Li Baolin (54) ist Angestellter in Beijing und führt ein regelmäßiges Leben: Büroarbeit von 8 Uhr 30 bis 17 Uhr 30, an jedem Werktag. Auch äußerlich unterscheidet sich der Angehörige der chinesischen Hui-Minderheit (Chinesen muslimischen Glaubens) kaum von den meisten seiner Landsleute gleichen Alters. Doch innerlich hat er den starken Willen, ein frommer Muslim zu sein. „Was meine Essgewohnheit angeht, halte ich mich streng an den Koran." Er kaufe sein Rind- und Lammfleisch nur in der hauptsächlich von Muslimen bewohnten und schon Jahrhunderte alten Beijinger Niujie-Straße (wörtlich übersetzt „Rindfleisch-Gasse"), denn nur dort würden die Tiere von einem Imam rituell geschächtet.
Li gibt jedoch zu, dass es das moderne Leben einem Muslim schwer mache, jede im Koran stehende Sure im Alltag umzusetzen, besonders die strengen Auflagen im Fastenmonat Ramadan: „Ein frommer Muslim, der sich streng an den Koran hält, darf nach drei Uhr in der Frühe nichts essen oder trinken. Nicht mal deinen Speichel darfst du schlucken." Das sei für ihn unmöglich. Er leide unter Bluthochdruck und müsse täglich zweimal pünktlich Tabletten nehmen. „Dafür brauche ich Wasser."
Auch die vorgeschriebenen regelmäßigen Gebete kann er nicht einhalten: „Wie kannst du fünfmal am Tag in die Moschee gehen, wenn du festangestellt bist?" Als Ausgleich dafür gehe er in seiner Freizeit regelmäßig in die Moschee, um den Imam den Koran erklären zu hören. Im Ramadan gehe er mit seiner Frau sogar häufiger in die Moschee: „Gebete im Ramadan bringen einem mehr Segen als in anderen Monaten."

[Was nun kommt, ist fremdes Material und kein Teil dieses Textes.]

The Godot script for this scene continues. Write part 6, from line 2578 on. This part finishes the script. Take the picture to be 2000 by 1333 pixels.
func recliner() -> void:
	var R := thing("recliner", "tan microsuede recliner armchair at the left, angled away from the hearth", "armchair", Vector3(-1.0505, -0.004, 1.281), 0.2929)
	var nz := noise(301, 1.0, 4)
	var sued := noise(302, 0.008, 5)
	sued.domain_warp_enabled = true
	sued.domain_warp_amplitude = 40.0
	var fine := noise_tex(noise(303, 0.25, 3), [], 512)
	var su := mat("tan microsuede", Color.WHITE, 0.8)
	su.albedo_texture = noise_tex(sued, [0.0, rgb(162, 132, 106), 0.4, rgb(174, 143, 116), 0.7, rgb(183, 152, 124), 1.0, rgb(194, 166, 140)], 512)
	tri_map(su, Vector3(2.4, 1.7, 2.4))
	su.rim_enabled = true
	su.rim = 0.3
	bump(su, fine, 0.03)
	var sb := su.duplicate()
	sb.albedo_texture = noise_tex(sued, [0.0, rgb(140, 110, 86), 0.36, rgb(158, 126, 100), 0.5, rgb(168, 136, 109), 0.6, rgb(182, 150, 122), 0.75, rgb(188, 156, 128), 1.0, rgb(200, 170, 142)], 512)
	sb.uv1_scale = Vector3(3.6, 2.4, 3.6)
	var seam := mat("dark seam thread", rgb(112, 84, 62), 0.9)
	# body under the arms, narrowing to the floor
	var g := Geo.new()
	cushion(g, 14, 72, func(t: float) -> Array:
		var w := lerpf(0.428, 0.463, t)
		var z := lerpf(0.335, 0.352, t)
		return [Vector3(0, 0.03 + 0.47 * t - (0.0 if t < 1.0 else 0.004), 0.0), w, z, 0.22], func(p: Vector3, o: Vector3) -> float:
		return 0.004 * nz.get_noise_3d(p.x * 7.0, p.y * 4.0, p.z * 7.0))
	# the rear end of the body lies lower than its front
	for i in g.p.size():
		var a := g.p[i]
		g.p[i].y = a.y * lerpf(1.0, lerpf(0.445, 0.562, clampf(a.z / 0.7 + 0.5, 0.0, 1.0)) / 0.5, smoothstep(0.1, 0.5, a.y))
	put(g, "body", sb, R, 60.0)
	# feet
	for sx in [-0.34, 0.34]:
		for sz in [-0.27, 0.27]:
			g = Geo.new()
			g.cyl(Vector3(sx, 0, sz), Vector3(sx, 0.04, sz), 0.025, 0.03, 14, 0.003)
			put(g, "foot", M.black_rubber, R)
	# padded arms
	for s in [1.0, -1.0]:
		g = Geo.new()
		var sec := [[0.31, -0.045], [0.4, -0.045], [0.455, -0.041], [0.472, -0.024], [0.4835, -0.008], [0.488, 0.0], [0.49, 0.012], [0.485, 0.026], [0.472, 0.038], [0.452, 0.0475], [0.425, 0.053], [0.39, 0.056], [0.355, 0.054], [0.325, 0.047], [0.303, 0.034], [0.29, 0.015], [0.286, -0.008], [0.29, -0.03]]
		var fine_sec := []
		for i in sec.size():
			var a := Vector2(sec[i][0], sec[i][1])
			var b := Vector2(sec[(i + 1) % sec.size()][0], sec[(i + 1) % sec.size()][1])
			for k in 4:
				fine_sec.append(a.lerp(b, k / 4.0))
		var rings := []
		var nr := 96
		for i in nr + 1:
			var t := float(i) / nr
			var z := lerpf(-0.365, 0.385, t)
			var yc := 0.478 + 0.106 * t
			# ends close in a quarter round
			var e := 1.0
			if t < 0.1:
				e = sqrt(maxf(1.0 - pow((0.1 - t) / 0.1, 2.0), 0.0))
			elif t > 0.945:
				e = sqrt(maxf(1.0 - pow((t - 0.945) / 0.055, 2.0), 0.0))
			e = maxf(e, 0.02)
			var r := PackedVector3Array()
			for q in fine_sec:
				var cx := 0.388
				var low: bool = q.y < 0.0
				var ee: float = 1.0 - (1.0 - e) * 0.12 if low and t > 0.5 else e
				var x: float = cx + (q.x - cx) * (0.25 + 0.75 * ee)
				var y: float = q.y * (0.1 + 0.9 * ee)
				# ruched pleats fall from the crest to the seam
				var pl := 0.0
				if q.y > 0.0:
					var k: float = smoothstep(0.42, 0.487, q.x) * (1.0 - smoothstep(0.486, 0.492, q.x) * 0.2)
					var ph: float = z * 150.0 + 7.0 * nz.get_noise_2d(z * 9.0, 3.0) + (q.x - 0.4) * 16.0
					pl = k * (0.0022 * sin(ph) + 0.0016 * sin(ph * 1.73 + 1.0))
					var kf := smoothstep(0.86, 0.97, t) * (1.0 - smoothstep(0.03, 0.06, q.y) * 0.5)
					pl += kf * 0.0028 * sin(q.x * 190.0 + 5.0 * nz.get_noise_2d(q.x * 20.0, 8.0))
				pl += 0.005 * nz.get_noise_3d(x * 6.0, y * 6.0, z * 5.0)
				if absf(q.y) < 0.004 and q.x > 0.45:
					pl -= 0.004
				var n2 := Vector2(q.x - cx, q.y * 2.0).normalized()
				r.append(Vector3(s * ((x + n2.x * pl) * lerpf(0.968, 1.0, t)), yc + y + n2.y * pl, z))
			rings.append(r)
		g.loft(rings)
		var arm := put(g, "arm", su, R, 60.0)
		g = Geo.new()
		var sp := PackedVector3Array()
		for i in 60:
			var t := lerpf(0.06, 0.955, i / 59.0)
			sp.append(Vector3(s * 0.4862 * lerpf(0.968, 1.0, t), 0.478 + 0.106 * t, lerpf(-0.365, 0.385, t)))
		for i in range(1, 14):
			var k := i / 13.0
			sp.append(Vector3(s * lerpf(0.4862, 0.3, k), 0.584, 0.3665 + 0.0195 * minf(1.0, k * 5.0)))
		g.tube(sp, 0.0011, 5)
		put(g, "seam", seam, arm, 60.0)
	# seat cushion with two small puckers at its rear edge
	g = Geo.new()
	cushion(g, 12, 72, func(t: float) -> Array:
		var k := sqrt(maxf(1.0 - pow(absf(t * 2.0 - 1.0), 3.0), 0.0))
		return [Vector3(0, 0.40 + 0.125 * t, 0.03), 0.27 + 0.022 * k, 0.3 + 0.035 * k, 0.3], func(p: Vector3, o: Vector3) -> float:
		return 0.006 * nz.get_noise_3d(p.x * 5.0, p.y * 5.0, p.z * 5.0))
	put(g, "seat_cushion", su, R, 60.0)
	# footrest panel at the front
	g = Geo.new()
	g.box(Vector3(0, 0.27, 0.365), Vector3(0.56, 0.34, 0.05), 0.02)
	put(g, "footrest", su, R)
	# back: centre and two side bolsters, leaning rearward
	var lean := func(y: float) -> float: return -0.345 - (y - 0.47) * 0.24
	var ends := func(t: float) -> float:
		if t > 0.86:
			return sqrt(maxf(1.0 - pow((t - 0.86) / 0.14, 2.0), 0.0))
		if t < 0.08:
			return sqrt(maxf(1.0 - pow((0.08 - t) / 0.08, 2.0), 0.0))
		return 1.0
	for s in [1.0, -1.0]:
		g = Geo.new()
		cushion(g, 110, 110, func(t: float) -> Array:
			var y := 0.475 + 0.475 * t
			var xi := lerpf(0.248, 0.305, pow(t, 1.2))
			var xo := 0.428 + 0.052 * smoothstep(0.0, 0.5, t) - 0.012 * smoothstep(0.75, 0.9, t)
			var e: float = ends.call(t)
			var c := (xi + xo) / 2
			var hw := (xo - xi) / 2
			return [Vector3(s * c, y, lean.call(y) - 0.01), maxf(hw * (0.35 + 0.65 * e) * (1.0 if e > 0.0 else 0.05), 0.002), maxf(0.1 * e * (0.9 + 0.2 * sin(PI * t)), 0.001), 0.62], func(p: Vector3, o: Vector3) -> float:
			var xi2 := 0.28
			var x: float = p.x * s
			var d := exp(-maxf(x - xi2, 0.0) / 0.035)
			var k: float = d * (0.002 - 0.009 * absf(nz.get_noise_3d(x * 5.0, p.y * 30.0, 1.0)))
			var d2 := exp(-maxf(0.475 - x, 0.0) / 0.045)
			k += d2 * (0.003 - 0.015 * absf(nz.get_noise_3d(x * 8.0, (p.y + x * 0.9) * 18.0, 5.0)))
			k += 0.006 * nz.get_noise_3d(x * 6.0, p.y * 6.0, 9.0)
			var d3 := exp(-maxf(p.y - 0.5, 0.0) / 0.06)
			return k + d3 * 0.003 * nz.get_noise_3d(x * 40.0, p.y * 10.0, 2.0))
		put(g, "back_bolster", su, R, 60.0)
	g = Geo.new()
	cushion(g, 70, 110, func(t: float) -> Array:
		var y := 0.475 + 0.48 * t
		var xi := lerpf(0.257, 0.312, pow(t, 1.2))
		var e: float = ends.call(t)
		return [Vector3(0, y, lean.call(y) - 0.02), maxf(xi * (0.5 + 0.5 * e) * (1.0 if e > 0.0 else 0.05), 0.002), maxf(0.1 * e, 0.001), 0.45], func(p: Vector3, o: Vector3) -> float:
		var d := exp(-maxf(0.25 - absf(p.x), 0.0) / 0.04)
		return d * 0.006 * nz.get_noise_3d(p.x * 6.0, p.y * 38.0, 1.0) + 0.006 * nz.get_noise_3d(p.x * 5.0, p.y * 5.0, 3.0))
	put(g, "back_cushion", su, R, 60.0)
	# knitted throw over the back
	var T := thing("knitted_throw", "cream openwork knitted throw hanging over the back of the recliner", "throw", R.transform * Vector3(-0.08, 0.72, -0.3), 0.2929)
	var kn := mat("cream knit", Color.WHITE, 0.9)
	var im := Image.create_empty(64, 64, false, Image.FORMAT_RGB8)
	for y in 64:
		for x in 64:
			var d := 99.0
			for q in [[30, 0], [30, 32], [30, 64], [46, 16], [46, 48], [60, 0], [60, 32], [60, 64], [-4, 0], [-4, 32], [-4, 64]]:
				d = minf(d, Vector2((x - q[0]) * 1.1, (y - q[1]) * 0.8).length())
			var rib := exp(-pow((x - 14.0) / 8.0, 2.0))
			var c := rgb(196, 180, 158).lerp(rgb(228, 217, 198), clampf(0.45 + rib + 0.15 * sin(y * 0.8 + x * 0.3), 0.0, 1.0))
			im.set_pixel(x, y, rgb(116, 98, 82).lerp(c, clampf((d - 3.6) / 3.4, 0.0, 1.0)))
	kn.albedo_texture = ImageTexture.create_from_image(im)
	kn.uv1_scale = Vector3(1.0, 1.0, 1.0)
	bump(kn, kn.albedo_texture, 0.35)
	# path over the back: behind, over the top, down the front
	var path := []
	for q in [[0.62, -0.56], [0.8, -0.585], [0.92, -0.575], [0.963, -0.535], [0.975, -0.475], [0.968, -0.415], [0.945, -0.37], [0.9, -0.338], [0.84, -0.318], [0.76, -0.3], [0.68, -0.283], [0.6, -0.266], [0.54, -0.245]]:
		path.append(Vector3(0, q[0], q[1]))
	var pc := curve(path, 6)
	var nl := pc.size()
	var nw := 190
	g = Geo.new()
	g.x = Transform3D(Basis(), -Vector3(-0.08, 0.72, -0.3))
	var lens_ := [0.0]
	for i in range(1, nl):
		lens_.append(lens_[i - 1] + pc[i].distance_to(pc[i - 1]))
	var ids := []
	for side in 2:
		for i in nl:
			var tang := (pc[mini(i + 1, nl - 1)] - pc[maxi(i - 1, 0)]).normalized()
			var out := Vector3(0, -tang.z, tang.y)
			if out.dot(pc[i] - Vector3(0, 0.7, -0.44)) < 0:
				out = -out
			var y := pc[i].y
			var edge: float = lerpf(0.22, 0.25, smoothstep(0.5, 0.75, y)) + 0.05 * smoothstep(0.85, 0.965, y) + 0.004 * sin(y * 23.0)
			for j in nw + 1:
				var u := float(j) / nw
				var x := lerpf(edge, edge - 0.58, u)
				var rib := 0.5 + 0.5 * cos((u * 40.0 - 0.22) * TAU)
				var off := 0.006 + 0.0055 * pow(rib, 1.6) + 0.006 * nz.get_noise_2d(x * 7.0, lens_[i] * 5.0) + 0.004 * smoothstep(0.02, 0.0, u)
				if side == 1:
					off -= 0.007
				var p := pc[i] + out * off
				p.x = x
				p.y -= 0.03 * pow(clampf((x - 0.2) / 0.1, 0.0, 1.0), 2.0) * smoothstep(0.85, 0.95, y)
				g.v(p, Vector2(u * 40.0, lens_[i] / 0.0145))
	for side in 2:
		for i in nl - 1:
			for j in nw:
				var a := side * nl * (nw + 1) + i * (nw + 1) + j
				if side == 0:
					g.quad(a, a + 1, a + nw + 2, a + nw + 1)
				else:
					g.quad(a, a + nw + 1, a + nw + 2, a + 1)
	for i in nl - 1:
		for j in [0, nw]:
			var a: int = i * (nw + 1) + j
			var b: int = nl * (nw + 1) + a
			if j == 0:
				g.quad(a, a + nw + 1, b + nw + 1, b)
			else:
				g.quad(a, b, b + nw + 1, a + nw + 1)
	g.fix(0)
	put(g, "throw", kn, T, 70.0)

Sein 22-jähriger Sohn studiert bereits im vierten Semester. Den Jungen habe er möglichst nach den Lehren des Koran erzogen, sagt Li. Er solle stolz auf seine Identität sein. „Ich sage ihm oft, niemand wird dich respektieren, wenn du selbst keinen Respekt vor deinem Glauben hast."